WASHINGTON (Bloomberg) -- In 2010 the front seat airbags in Kristy Williams’s 2001 Honda Civic deployed while the Atlanta-area woman was stopped at a light. Shrapnel allegedly flew from one of the safety devices during the blast that inflated them.
The metal hit Williams in the neck, severing her carotid artery, according to a suit she filed in Georgia state court against Honda and Tokyo-based Takata, maker of the airbag inflator. Williams stuck two fingers in the wound to stop the bleeding as she waited for an ambulance. Her loss of blood led to several strokes, a seizure, and a speech disorder, according to the suit.
Honda and Takata settled with Williams in 2011. Joel Wooten, her attorney, says the terms are confidential and declines to discuss the case.
Takata, which accounts for about a quarter of all airbag inflators produced globally, is finding it far more difficult to silence safety questions now that horrific details of shrapnel-induced injuries involving its products have made headlines in recent months.
One Florida crash left a young driver with a metal shard in her eye socket.

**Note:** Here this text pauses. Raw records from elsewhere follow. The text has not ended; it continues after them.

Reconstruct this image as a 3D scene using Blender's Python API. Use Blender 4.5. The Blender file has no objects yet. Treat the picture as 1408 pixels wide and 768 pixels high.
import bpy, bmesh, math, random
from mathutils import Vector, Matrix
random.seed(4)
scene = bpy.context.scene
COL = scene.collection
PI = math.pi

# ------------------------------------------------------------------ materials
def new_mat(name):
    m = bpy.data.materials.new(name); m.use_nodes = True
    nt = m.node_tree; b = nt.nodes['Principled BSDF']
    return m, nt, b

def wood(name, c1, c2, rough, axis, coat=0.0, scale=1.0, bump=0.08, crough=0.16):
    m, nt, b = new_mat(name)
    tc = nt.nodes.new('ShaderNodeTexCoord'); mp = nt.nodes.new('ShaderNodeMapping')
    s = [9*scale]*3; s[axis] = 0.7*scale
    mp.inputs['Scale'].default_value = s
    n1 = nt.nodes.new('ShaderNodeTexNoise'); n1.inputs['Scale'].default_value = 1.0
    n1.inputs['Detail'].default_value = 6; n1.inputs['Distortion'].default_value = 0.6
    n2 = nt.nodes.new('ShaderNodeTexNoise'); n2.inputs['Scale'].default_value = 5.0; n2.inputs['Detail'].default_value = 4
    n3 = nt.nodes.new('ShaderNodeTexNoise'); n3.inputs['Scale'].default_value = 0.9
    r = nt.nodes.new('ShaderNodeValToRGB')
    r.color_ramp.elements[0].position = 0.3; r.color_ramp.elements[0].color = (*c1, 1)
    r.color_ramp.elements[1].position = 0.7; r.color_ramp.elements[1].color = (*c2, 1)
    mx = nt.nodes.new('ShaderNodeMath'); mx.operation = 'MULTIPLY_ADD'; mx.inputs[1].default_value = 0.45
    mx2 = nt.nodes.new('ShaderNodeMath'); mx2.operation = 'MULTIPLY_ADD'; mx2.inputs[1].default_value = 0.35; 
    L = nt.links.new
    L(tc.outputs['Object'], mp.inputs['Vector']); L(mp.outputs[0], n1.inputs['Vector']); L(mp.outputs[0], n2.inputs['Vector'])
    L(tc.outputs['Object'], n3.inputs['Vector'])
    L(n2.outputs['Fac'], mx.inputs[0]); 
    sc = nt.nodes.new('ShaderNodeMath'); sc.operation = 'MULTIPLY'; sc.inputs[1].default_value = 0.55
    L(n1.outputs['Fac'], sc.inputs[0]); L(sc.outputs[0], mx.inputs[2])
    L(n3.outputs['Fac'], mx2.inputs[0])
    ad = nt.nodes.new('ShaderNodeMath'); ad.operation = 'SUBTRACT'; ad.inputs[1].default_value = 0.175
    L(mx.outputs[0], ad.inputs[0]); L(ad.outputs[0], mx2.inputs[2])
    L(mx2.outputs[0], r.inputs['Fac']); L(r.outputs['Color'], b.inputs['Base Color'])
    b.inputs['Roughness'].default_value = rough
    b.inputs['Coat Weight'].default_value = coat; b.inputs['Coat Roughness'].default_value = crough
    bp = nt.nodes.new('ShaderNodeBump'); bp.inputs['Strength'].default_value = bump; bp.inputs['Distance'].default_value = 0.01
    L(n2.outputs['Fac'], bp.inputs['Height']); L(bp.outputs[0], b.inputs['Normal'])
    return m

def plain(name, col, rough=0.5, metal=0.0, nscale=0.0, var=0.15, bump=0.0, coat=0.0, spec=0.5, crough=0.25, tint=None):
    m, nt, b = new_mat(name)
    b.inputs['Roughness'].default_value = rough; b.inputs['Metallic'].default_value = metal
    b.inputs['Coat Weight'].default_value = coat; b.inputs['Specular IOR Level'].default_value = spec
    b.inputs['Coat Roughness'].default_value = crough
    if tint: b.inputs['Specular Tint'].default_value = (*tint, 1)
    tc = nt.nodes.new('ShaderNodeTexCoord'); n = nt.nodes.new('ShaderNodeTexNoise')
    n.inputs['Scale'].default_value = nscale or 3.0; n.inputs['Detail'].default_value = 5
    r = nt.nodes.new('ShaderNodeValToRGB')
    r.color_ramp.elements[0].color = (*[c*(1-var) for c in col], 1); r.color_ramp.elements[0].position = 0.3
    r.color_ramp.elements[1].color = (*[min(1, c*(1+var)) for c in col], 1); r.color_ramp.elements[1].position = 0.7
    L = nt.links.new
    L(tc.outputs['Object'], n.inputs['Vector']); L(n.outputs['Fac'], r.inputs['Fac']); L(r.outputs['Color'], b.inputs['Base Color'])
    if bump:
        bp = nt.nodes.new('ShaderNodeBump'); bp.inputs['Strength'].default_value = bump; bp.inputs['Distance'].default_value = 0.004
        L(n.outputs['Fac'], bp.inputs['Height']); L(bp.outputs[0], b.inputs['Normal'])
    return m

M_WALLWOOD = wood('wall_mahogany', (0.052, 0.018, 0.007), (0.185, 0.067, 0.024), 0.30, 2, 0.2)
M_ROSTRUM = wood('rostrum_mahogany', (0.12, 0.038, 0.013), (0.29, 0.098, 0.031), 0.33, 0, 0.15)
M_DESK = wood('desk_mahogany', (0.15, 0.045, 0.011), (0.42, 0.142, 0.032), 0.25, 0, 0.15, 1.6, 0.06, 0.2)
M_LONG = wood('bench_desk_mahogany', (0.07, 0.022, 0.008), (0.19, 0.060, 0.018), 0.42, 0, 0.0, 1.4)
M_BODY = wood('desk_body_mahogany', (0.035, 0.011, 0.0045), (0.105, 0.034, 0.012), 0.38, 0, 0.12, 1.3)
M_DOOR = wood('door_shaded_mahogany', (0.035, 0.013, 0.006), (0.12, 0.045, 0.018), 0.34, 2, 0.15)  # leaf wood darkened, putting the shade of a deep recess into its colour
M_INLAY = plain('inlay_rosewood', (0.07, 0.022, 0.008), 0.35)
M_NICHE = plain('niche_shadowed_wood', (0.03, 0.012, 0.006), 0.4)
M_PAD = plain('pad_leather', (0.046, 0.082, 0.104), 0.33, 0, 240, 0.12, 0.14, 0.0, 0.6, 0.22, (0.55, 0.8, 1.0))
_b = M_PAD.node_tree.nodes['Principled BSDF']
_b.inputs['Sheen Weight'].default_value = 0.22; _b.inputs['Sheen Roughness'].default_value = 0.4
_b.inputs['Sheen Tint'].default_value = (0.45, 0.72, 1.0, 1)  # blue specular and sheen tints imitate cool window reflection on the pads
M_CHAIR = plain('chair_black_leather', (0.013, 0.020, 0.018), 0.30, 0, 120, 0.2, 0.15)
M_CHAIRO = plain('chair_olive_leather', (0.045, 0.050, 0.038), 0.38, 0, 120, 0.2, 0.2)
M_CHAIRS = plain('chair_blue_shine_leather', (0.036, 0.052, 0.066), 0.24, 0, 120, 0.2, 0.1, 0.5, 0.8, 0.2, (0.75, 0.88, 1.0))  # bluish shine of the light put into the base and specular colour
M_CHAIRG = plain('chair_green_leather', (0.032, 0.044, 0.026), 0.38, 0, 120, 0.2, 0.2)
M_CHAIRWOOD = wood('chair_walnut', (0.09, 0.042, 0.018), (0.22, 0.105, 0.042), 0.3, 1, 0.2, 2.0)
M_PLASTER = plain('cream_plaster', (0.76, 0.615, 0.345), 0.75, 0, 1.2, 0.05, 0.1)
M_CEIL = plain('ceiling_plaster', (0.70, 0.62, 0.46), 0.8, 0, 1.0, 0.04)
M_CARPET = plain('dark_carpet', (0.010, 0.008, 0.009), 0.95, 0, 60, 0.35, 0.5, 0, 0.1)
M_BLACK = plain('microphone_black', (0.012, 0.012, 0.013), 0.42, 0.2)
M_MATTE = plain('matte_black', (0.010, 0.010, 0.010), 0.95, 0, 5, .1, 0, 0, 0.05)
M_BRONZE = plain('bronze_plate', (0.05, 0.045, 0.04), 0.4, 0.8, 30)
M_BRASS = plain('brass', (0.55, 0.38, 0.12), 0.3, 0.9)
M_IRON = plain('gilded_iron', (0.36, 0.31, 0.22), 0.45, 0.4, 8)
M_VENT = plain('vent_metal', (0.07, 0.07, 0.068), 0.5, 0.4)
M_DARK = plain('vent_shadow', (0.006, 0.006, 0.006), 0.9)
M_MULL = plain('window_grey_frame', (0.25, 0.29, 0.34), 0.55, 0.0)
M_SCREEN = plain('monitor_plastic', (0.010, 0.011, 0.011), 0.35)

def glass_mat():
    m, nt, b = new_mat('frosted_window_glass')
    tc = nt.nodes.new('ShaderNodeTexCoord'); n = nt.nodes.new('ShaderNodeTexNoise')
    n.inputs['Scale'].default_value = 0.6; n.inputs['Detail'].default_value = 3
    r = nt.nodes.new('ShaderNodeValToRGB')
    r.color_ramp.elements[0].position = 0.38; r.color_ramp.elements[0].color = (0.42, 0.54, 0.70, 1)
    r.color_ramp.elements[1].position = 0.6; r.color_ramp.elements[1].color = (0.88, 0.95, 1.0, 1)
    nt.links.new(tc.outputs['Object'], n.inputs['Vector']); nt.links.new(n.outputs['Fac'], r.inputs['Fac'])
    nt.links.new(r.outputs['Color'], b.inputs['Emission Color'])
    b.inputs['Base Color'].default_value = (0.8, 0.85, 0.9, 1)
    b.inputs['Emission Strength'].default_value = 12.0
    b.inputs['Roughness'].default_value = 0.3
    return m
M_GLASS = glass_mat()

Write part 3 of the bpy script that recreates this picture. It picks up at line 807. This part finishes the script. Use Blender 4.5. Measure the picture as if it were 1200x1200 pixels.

Another incident in that state resulted in gashes on a dead woman’s throat so similar to stab wounds that police thought she’d been murdered. And a Puerto Rico fender bender left a woman with her jaw sliced open.
Takata declined to answer specific questions about deaths and injuries involving its airbags.
Growing recalls
Honda, Takata’s largest customer, has so far confirmed two deaths and 30 injuries from the possible defect and is investigating two additional deaths in Florida and California. Several law firms led by Labaton Sucharow on Oct. 27 filed a proposed class-action suit in Florida against Takata and automakers including Honda, BMW, Ford, Nissan, and Toyota. It claims the defendants concealed the extent of airbag dangers.
The latest reports come six years after Honda first recalled 4,000 Accords and Civics in the U.S. outfitted with Takata airbags. Over the past 18 months, mainly regional recalls have been issued on 7.8 million cars in the U.S. -- including some more than a decade old -- from 10 automakers.
The manufacturers say they initiated the recalls at the advice of Takata and in consultation with the National Highway Traffic Safety Administration. An additional 7 million cars of the same makes and model years were sold and may be on the road in other parts of the country, according to an analysis by Bloomberg of annual U.S. sales data. Others are on the road worldwide.
“This is a defect that has been festering for some time,” says Clarence Ditlow, executive director of the Center for Auto Safety in Washington. “There’s still a lot that’s unknown, and the response has been appalling.”
Takata, which has said it’s cooperating with regulators and carmakers, issued an apology on Oct. 27.
“We deeply regret that the recent recalls of vehicles equipped with our airbags have likely raised significant concerns and troubles to our product users, our customers, shareholders, and other stakeholders,” CEO Shigehisa Takada said in a statement.